(Records with scene code)

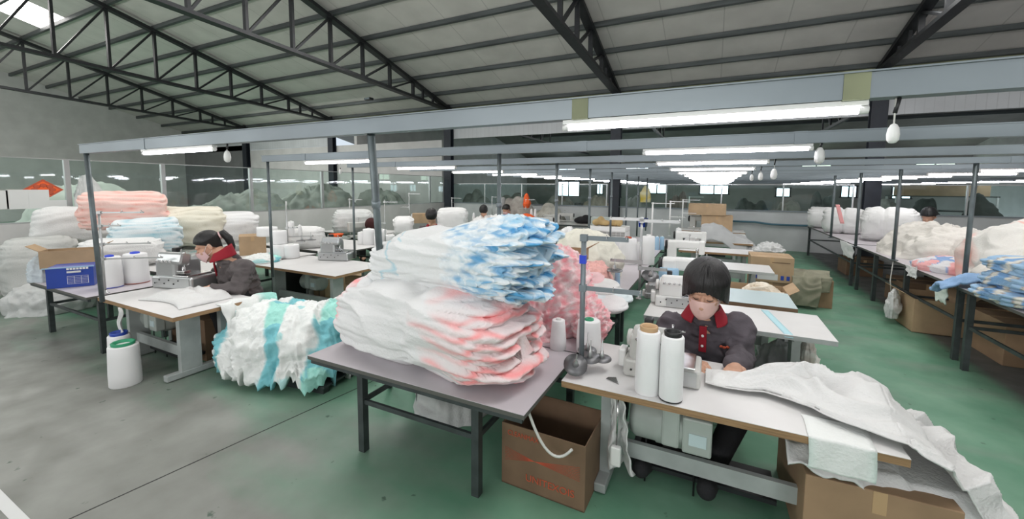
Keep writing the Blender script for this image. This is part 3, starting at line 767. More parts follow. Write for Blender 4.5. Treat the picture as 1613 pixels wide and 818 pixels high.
def motor(P, s, label, rz=0):
    t = empty('sewing_motor', P, rz, label, 'motor', 'motors hung under the tables'); t.scale = (s, s, s)
    prof = [(.03, -.17), (.085, -.165), (.10, -.14), (.10, -.06), (.105, -.055), (.105, .05), (.098, .055), (.095, .13), (.07, .15), (.03, .155)]
    MB().lathe(prof, (0, 0, 0), 26, axis=(1, 0, 0)).build('motor_body', M['castg'], t)
    MB().bbox(-.03, .04, -.115, .03, -.06, .13, .01).box(-.10, .02, -.05, .05, .09, .14).build('mounting_bracket', M['castg'], t)
    MB().lathe([(.01, 0), (.05, .0), (.045, .012), (.05, .024), (.01, .026)], (-.19, 0, 0), 18, axis=(-1, 0, 0)).build('pulley', M['black'], t)
    MB().bbox(.05, .16, -.11, -.04, -.07, .08, .008).build('control_box', M['castg'], t)
    B(.075, .14, -.114, -.109, -.03, .02).build('name_plate', M['lamb'], t)
    MB().tube([(-.1, -.02, -.1), (-.1, -.02, -.34)], .004).build('pull_chain', M['black'], t)
    MB().tube([(.10, -.02, -.07), (.10, -.02, -.33)], .004).build('pull_rod', M['black'], t)
    return t
def carton(x0, x1, y0, y1, z0, z1, label, mt='kraft', rz=0, open_=False, group=None, tape=True, flaps=0., name='cardboard_box', flapn=2):
    t = empty(name, ((x0+x1)/2, (y0+y1)/2, z0), rz, label, 'box', group)
    a, b, h = (x1-x0)/2, (y1-y0)/2, z1-z0
    m_ = M[mt]
    if not open_:
        MB().bbox(-a, a, -b, b, 0, h, .006).build('carton_body', m_, t)
        if tape: MB().box(-a-.001, a+.001, -.03, .03, h-.001, h+.002).box(-.03+0, .03, -b-.0015, -b, h*.75, h).build('tape', M['cone'], t)
        B(-a+.004, a-.004, -.002, .002, h+.002, h+.003).build('flap_seam', M['kraftd'], t)
    else:
        w = .008; o = MB()
        o.box(-a, a, -b, -b+w, 0, h).box(-a, a, b-w, b, 0, h).box(-a, -a+w, -b+w, b-w, 0, h).box(a-w, a, -b+w, b-w, 0, h).box(-a, a, -b, b, 0, w)
        o.build('carton_body', m_, t)
        for s in (-1, 1)[:flapn]:
            r = Matrix.Rotation(-s*.5, 3, 'Y')
            o = MB(); o.bar((s*a, 0, h), (s*(a+.12), 0, h+.08-.2*flaps), b*1.9, .006); o.build('flap', m_, t)
    return t
def place_bundle(px0, px1, pyb, pyt, z, label, W=None, depth=0., rz=None, mode='bundle', **k):
    "a bale whose near base edge stands at image row pyb on the plane z"
    c = at((px0+px1)/2, pyb, z=z); s = mpp(c); L = (px1-px0)*s; H = (pyb-pyt)*s*k.pop('hs', 1.)
    W = W or L*.5
    view = Vector((c.x, c.y, 0)).normalized(); rt = Vector((view.y, -view.x, 0))
    c = c+view*(W/2+depth)
    a = math.atan2(rt.y, rt.x) if rz is None else rz
    cs = abs(math.cos(a-math.atan2(rt.y, rt.x)))
    if mode == 'bundle': return bundle(k.pop('name', 'cloth_bundle'), L, W, H, loc=c, rz=a, label=label, **k)
    return heap(k.pop('name', 'cloth_pile'), L/2, W/2, H, loc=c, rz=a, label=label, **k)

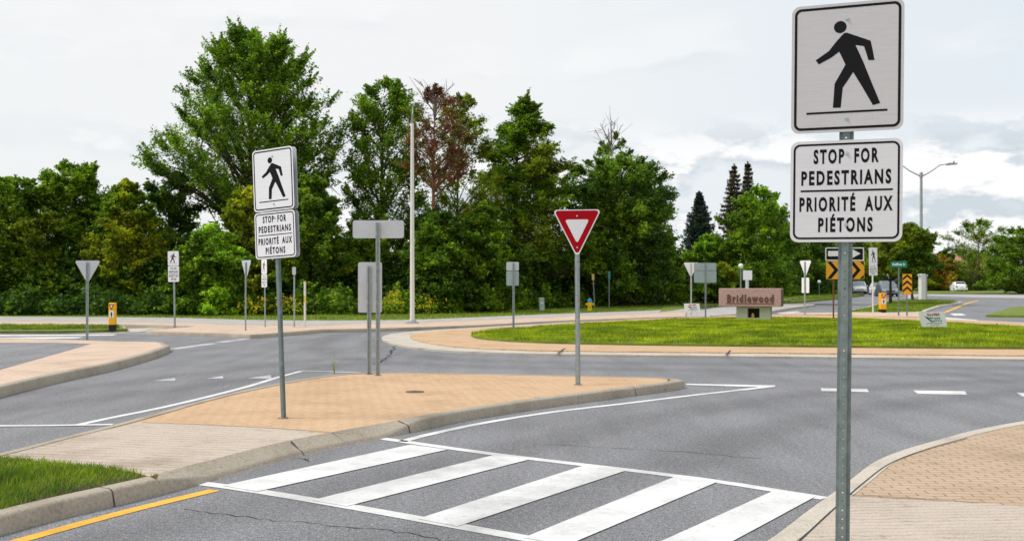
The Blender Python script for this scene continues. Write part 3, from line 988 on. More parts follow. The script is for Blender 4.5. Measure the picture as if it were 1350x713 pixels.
def tab_panel(parent, w, h, z0, y, film, border=True, small=False, back='aluminium'):
    x0, x1 = -w/2, w/2
    p = plate(parent, 'text_panel', rrect(x0, x1, z0, z0 + h, .045 * w / .6), y, film, back)
    e = .016 * w / .6; b = .011 * w / .6
    if border:
        frame(p, 'border', rrect(x0 + e, x1 - e, z0 + e, z0 + h - e, .038), rrect(x0 + e + b, x1 - e - b, z0 + e + b, z0 + h - e - b, .028), y - .001, 'black')
    cap = .142 * h
    for body, plain, zb, ww in (('STOP FOR', 'H', .772, .58), ('PEDESTRIANS', 'H', .562, .80), ('PRIORIT\u00c9 AUX', 'H', .302, .83), ('PI\u00c9TONS', 'H', .098, .485)):
        write(p, body, 0, z0 + zb * h, ww * w, cap, y - .001, bold=.04)
    flat(p, 'rule', [(-.405 * w, z0 + .497 * h), (.415 * w, z0 + .497 * h), (.415 * w, z0 + .515 * h), (-.405 * w, z0 + .515 * h)], y - .001, 'black')
    if not small: bolts(p, [(0.005, z0 + .868 * h), (0.005, z0 + .17 * h)], y)
    return p


# ---- crossing sign close to the camera
p0 = Vector(((1110 - MID) / FOC * 5.9, 5.9, RWH))
s1 = thing('pedestrian_sign', 'large close pedestrian crossing sign on perforated post at the tan paved corner', 'road sign', p0, R(-22), None, R(.55))
u_post(s1, 3.20 - RWH, -.02, 'steel_dark', 0, True, 1.12)
ped_panel(s1, .615, .74, 2.485 - RWH, -.012, 'sheet_near')
tab_panel(s1, .615, .585, 1.853 - RWH, -.012, 'sheet_tab')

# ---- crossing sign on the orange island, panels back to back
p0 = at(372, 551, .12); zb = p0.z
s2 = thing('pedestrian_sign', 'leaning pedestrian crossing sign with back-to-back panels on the orange island', 'road sign', p0, R(-30), None, R(-2.7))
u_post(s2, 3.12 - zb, -.02, 'steel_dark')
sc = p0.y / FOC
ped_panel(s2, .605, .70, 2.452 - zb, -.012, 'sheet')
tab_panel(s2, .605, .525, 1.915 - zb, -.012, 'sheet')
mb = MB()
for z0_, h_ in ((2.452, .70), (1.915, .525)):
    pl = plate(s2, 'rear_panel', rrect(-.3, .3, z0_ - zb, z0_ + h_ - zb, .045), .052, 'aluminium', 'sheet')

# ---- yield sign facing the camera
def yield_panel(parent, w, ztop, y, film='white', back='aluminium', h=None):
    h = h or w * .93
    p = plate(parent, 'yield_panel', rtri(w * 1.06, h * 1.06, .04 * w / .68, 0, ztop), y, film, back)
    o = rtri(w * .985, h * .985, .035 * w / .68, 0, ztop - .02 * w); i = rtri(w * .53, h * .53, .022 * w / .68, 0, ztop - .215 * h)
    frame(p, 'red_band', o, i, y - .001, 'red')
    return p


p0 = at(762, 507, .12)
s3 = thing('yield_sign', 'red and white yield sign facing us at the point of the orange island', 'road sign', p0, R(-4), None, R(-.35))
u_post(s3, 2.72 - p0.z, -.02, 'steel')
yp = yield_panel(s3, .69, 2.745 - p0.z, -.008, h=.685)
bolts(yp, [(0, 2.745 - p0.z - .095), (0, 2.745 - p0.z - .565)], -.009, .013)


def back_sign(name, label, px, py, dz, panels, posts_top, yaw=180.0, mat='steel', scale=1.0, group=None, tilt=0.0, post='u', island=False):
    """panels: (kind, left px, right px, top px, bottom px) read at the post's distance"""
    p = on_island(px, py) if island else at(px, py, dz)
    s = p.y / FOC
    t = thing(name, label, 'road sign', p, R(yaw), group, tilt)
    zz = lambda v: EYE + (HOR - v) * s - p.z
    if post == 'u': u_post(t, zz(posts_top), -.02, mat, 0, True, scale)
    else: round_post(t, zz(posts_top), post, mat)
    fl = -1 if abs(yaw) > 90 else 1
    for k, l, r, a, b, film, back in panels:
        w = (r - l) * s; c = ((l + r) / 2 - px) * s * fl
        if k == 'rect':
            plate(t, 'sign_panel', rrect(c - w/2, c + w/2, zz(b), zz(a), min(.04, w * .08)), -.006, film, back)
        elif k == 'yield':
            yield_panel(t, w, zz(a), -.006, film, back, (b - a) * s * 1.05)
    return t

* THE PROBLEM
Above are the lines; repeat exactly the ones from the line containing "The Blender Python" down to the line containing "pl = plate(s2, 'rear_panel', rrect(-.3, .3, z0_", both inclusive.

* RESULT
The Blender Python script for this scene continues. Write part 3, from line 988 on. More parts follow. The script is for Blender 4.5. Measure the picture as if it were 1350x713 pixels.
def tab_panel(parent, w, h, z0, y, film, border=True, small=False, back='aluminium'):
    x0, x1 = -w/2, w/2
    p = plate(parent, 'text_panel', rrect(x0, x1, z0, z0 + h, .045 * w / .6), y, film, back)
    e = .016 * w / .6; b = .011 * w / .6
    if border:
        frame(p, 'border', rrect(x0 + e, x1 - e, z0 + e, z0 + h - e, .038), rrect(x0 + e + b, x1 - e - b, z0 + e + b, z0 + h - e - b, .028), y - .001, 'black')
    cap = .142 * h
    for body, plain, zb, ww in (('STOP FOR', 'H', .772, .58), ('PEDESTRIANS', 'H', .562, .80), ('PRIORIT\u00c9 AUX', 'H', .302, .83), ('PI\u00c9TONS', 'H', .098, .485)):
        write(p, body, 0, z0 + zb * h, ww * w, cap, y - .001, bold=.04)
    flat(p, 'rule', [(-.405 * w, z0 + .497 * h), (.415 * w, z0 + .497 * h), (.415 * w, z0 + .515 * h), (-.405 * w, z0 + .515 * h)], y - .001, 'black')
    if not small: bolts(p, [(0.005, z0 + .868 * h), (0.005, z0 + .17 * h)], y)
    return p


# ---- crossing sign close to the camera
p0 = Vector(((1110 - MID) / FOC * 5.9, 5.9, RWH))
s1 = thing('pedestrian_sign', 'large close pedestrian crossing sign on perforated post at the tan paved corner', 'road sign', p0, R(-22), None, R(.55))
u_post(s1, 3.20 - RWH, -.02, 'steel_dark', 0, True, 1.12)
ped_panel(s1, .615, .74, 2.485 - RWH, -.012, 'sheet_near')
tab_panel(s1, .615, .585, 1.853 - RWH, -.012, 'sheet_tab')

# ---- crossing sign on the orange island, panels back to back
p0 = at(372, 551, .12); zb = p0.z
s2 = thing('pedestrian_sign', 'leaning pedestrian crossing sign with back-to-back panels on the orange island', 'road sign', p0, R(-30), None, R(-2.7))
u_post(s2, 3.12 - zb, -.02, 'steel_dark')
sc = p0.y / FOC
ped_panel(s2, .605, .70, 2.452 - zb, -.012, 'sheet')
tab_panel(s2, .605, .525, 1.915 - zb, -.012, 'sheet')
mb = MB()
for z0_, h_ in ((2.452, .70), (1.915, .525)):
    pl = plate(s2, 'rear_panel', rrect(-.3, .3, z0_ - zb, z0_ + h_ - zb, .045), .052, 'aluminium', 'sheet')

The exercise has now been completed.